Exercise task: Read the lines that follow and pick out every one containing the word "parts".
-*-
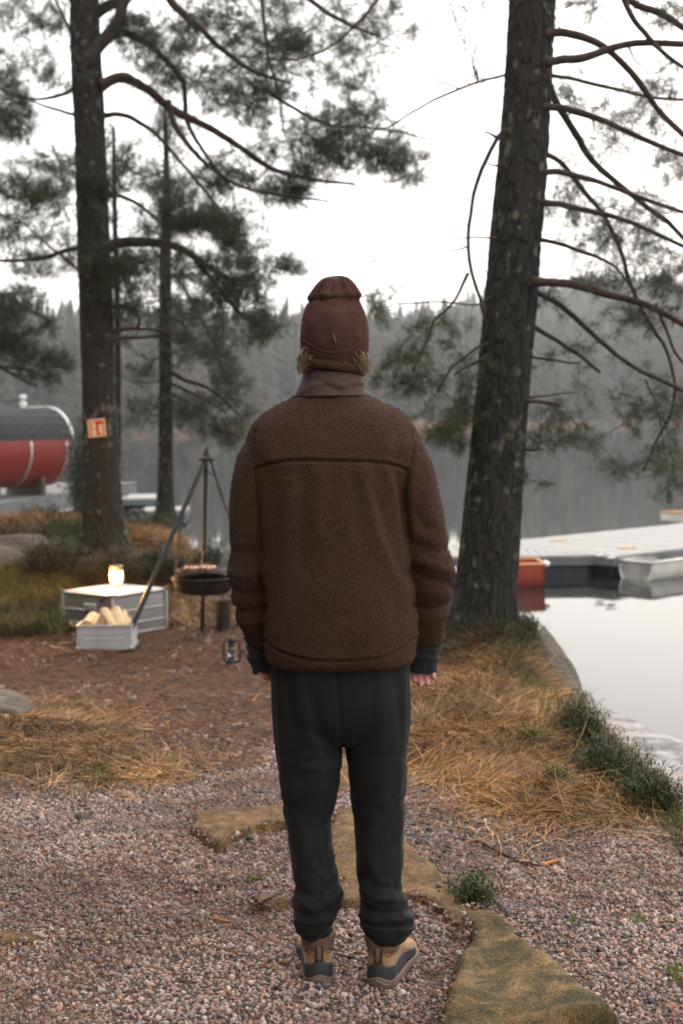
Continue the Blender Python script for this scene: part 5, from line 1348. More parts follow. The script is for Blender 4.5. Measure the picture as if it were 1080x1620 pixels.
for k in range(rows * 2):
    a0 = rb - .02 + k * (math.pi - 2 * rb + .04) / (rows * 2); a1 = a0 + (math.pi - 2 * rb + .04) / (rows * 2) * 1.12
    up_ = a0 < math.pi / 2
    off = .0 if k % 2 else .17
    nt_ = int(LS / .34)
    for i in range(nt_ + 1):
        l0 = max(-.04, i * .34 - off); l1 = min(LS + .04, (i + 1) * .34 - off - .012)
        if l1 - l0 < .03: continue
        e = .008 * math.sin(i * 7 + k * 3)
        V, F = arcpiece(a0, a1, RS + .004 + (.012 if k % 2 else .006), RS + .020 + (.012 if k % 2 else .0) + e * .5, l0, l1, 2)
        mesh('shingle', V, F, MT['shingle'], sn, smooth=False)
V, F = arcpiece(rb, math.pi - rb, RS - .02, RS + .05, -.10, -.041, 20); mesh('edge_trim', V, F, MT['white_trim'], sn)
for l in (.10, 1.22, 2.4, 3.5):
    V, F = arcpiece(rb - .05, -math.pi - rb + .05, RS + .001, RS + .010, l, l + .06, 26); mesh('steel_band', V, F, MT['alu_trim'], sn)
for l in (.06, LS - .1):
    V = [SE - ax * (l + .02)]; kk = 40
    for i in range(kk):
        a = 2 * math.pi * i / kk; V.append(SE - ax * (l + .0) + sdv * (RS - .045) * math.cos(a) + np.array([0, 0, (RS - .045) * math.sin(a)]))
    mesh('end_wall', V, [(0, 1 + i, 1 + (i + 1) % kk) for i in range(kk)], MT['timber'], sn, smooth=False)
for l in (.7, 2.1, 3.5):
    q = SE - ax * l; zc = -.42
    hgt = (q[2] - RS * .86) - zc
    MB().box([q[0], q[1], zc + hgt / 2 + .06], (.12, 1.5, hgt + .12), ph, .01).build('cradle', MT['timber'], sn)
cq = SE - ax * .70 + [0, 0, RS + .0]
CS_ = .75
chm = MB().lathe(cq, [(a_ * CS_, b_ * CS_) for a_, b_ in [(.13, -.02), (.14, .02), (.09, .06), (.085, .10), (.15, .14), (.11, .20)]], 20).build('chimney_base', MT['white_trim'], sn, True)
MB().lathe(cq + [0, 0, .20 * CS_], [(a_ * CS_, b_ * CS_) for a_, b_ in [(.07, 0), (.07, .13)]], 18).build('chimney_pipe', MT['chrome'], sn, True)
MB().lathe(cq + [0, 0, .33 * CS_], [(a_ * CS_, b_ * CS_) for a_, b_ in [(.08, 0), (.12, .03), (.12, .10), (.07, .14)]], 18).build('chimney_cowl', MT['white_trim'], sn, True)
MB().lathe(cq + [0, 0, .49 * CS_], [(a_ * CS_, b_ * CS_) for a_, b_ in [(.03, -.02), (.03, .03), (.09, .04), (.02, .1)]], 18).build('rain_cap', MT['plastic_dark'], sn, True)
MB().box(cq + ax * .35 + [0, 0, .03], (.45, .2, .03), ph, .01).build('roof_flashing', MT['white_trim'], sn)

#PERSON_BEGIN

# ------------------------------------------------------------------ the person
YP = 3.73
def pp(px, py, dy=0.0): return P(px, py, YP + dy)
pr = thing('person', 'person seen from behind in brown fleece jacket, dark trousers and maroon beanie', 'person', (float(pp(556, 1553)[0]), YP, 0))
K = YP / FPX                                     # metres per picture pixel at the person
def loft(rings, n=36, m=None, sub=3):
    """rings: (centre, ax vector, ay vector, exponent)"""
    c = np.array([list(r[0]) + list(r[1]) + list(r[2]) + [r[3]] for r in rings], float)
    q = smoothline(c, (len(c) - 1) * sub + 1)
    a = np.arange(n) * 2 * math.pi / n
    V = []
    for row in q:
        e = row[9]; ca_, sa_ = np.cos(a), np.sin(a)
        x = np.sign(ca_) * np.abs(ca_) ** (2 / e); y = np.sign(sa_) * np.abs(sa_) ** (2 / e)
        V.append(row[:3] + row[3:6] * x[:, None] + row[6:9] * y[:, None])
    M_ = len(V); V = np.concatenate(V)
    F = [(j * n + i, j * n + (i + 1) % n, (j + 1) * n + (i + 1) % n, (j + 1) * n + i) for j in range(M_ - 1) for i in range(n)]
    F += [tuple(range(n - 1, -1, -1)), tuple((M_ - 1) * n + i for i in range(n))]
    return V, F
def hring(xl, xr, py, dep, dy=0.0, e=2.3, py2=None):
    a = pp(xl, py, dy); b = pp(xr, py, dy)
    c = (a + b) / 2; hw = (b[0] - a[0]) / 2
    return (c, (hw, 0, 0), (0, dep, 0), e)
def limb(pts, n=24, sub=4, flat=1.0, e=2.1):
    """pts: (px,py,dy,half width px, half depth m)"""
    P0 = np.array([pp(p[0], p[1], p[2]) for p in pts])
    t = np.gradient(P0, axis=0); t /= np.linalg.norm(t, axis=1)[:, None]
    R_ = []
    for i, p in enumerate(pts):
        y = np.array([0, 1.0, 0]); x = np.cross(y, t[i]); x /= np.linalg.norm(x); y = np.cross(t[i], x)
        if x[0] < 0: x = -x
        R_.append((P0[i], x * p[3] * K, y * p[4], e))
    return loft(R_, n, sub=sub)
def fuse(parts, voxel, smooth=6, factor=.5):
    V = []; F = []; n = 0
    for v, f in parts:
        V.append(np.asarray(v)); F += [tuple(i + n for i in q) for q in f]; n += len(v)
    me = bpy.data.meshes.new('tmp'); me.from_pydata([tuple(p) for p in np.concatenate(V)], [], F); me.update()
    o = bpy.data.objects.new('tmp', me); COL.objects.link(o)
    import bmesh
    bm = bmesh.new(); bm.from_mesh(me); bmesh.ops.recalc_face_normals(bm, faces=bm.faces); bm.to_mesh(me); bm.free()
    r = o.modifiers.new('r', 'REMESH'); r.mode = 'VOXEL'; r.voxel_size = voxel; r.adaptivity = 0
    s_ = o.modifiers.new('s', 'SMOOTH'); s_.factor = factor; s_.iterations = smooth
    dg = bpy.context.evaluated_depsgraph_get(); ev = o.evaluated_get(dg); m2 = bpy.data.meshes.new_from_object(ev)
    N_ = len(m2.vertices); co = np.zeros(N_ * 3); m2.vertices.foreach_get('co', co); co = co.reshape(-1, 3)
    no = np.zeros(N_ * 3, np.float32); m2.vertices.foreach_get('normal', no); no = no.reshape(-1, 3).astype(float)
    k = len(m2.polygons); fi = np.zeros(len(m2.loops), np.int32); m2.loops.foreach_get('vertex_index', fi)
    bpy.data.objects.remove(o); bpy.data.meshes.remove(me); bpy.data.meshes.remove(m2)
    return co, no, fi.reshape(k, 4)
def topx(v):
    d = v - CAM; f = d @ _F
    return 540 + (d @ _R) / f * FPX, 810 - (d @ _U) / f * FPX
def segdist(x, y, line):
    """distance in picture units on the person's back, and along"""
    d = np.full(x.shape, 1e9); sgn = np.zeros(x.shape)
    for (ax, ay), (bx, by) in zip(line[:-1], line[1:]):
        ex, ey = bx - ax, by - ay; L2 = ex * ex + ey * ey
        t = np.clip(((x - ax) * ex + (y - ay) * ey) / L2, 0, 1)
        q = np.hypot(x - ax - t * ex, y - ay - t * ey)
        s_ = np.sign((x - ax) * ey - (y - ay) * ex)
        sgn = np.where(q < d, s_, sgn); d = np.minimum(d, q)
    return d, sgn
def crease(x, y, line, w, amp, endfade=True):
    d, _ = segdist(x, y, smoothline(line, 16)[:, :2])
    return amp * np.exp(-(d / w) ** 2)

# jacket -------------------------------------------------
torso = [hring(434, 648, 1049, .135, 0, 2.5), hring(423, 656, 1040, .158, 0, 2.6), hring(418, 658, 1005, .168, 0, 2.6), hring(415, 655, 950, .168, 0, 2.5), hring(410, 646, 880, .160, 0, 2.5), hring(404, 641, 800, .155, 0, 2.4),
         hring(398, 650, 742, .148, 0, 2.3), hring(388, 668, 708, .136, 0, 2.25), hring(392, 660, 686, .124, 0, 2.2), hring(402, 648, 667, .112, 0, 2.15), hring(420, 632, 651, .098, .0, 2.1), hring(443, 604, 638, .085, .0, 2.0), hring(468, 576, 624, .074, .0, 2.0), hring(474, 572, 612, .068, .0, 2.0)]
armL = [(440, 700, 0, 26, .06), (420, 716, 0, 35, .070), (408, 748, .0, 37, .072), (401, 800, .0, 37, .068), (399, 850, .0, 36, .064), (398, 905, .01, 36, .060), (400, 945, .03, 35, .058), (404, 975, .04, 31, .055), (409, 1000, .055, 26, .048), (411, 1018, .06, 22, .042)]
armR = [(618, 700, 0, 26, .06), (637, 716, 0, 35, .070), (648, 748, .0, 37, .072), (661, 800, .0, 37, .068), (671, 852, .0, 37, .064), (681, 900, .01, 36, .060), (681, 940, .03, 33, .058), (679, 972, .04, 29, .055), (677, 998, .055, 27, .048), (676, 1016, .06, 24, .042)]
co, no, fa = fuse([loft(torso, 72), limb(armL, 36), limb(armR, 36)], .0034, 22)
u, v = topx(co)
back = ss(.25, -.15, no[:, 1])
isR = (u > 640); 
d = np.zeros(len(co))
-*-
Solution to this problem:
Continue the Blender Python script for this scene: part 5, from line 1348. More parts follow. The script is for Blender 4.5. Measure the picture as if it were 1080x1620 pixels.
def fuse(parts, voxel, smooth=6, factor=.5):
    for v, f in parts:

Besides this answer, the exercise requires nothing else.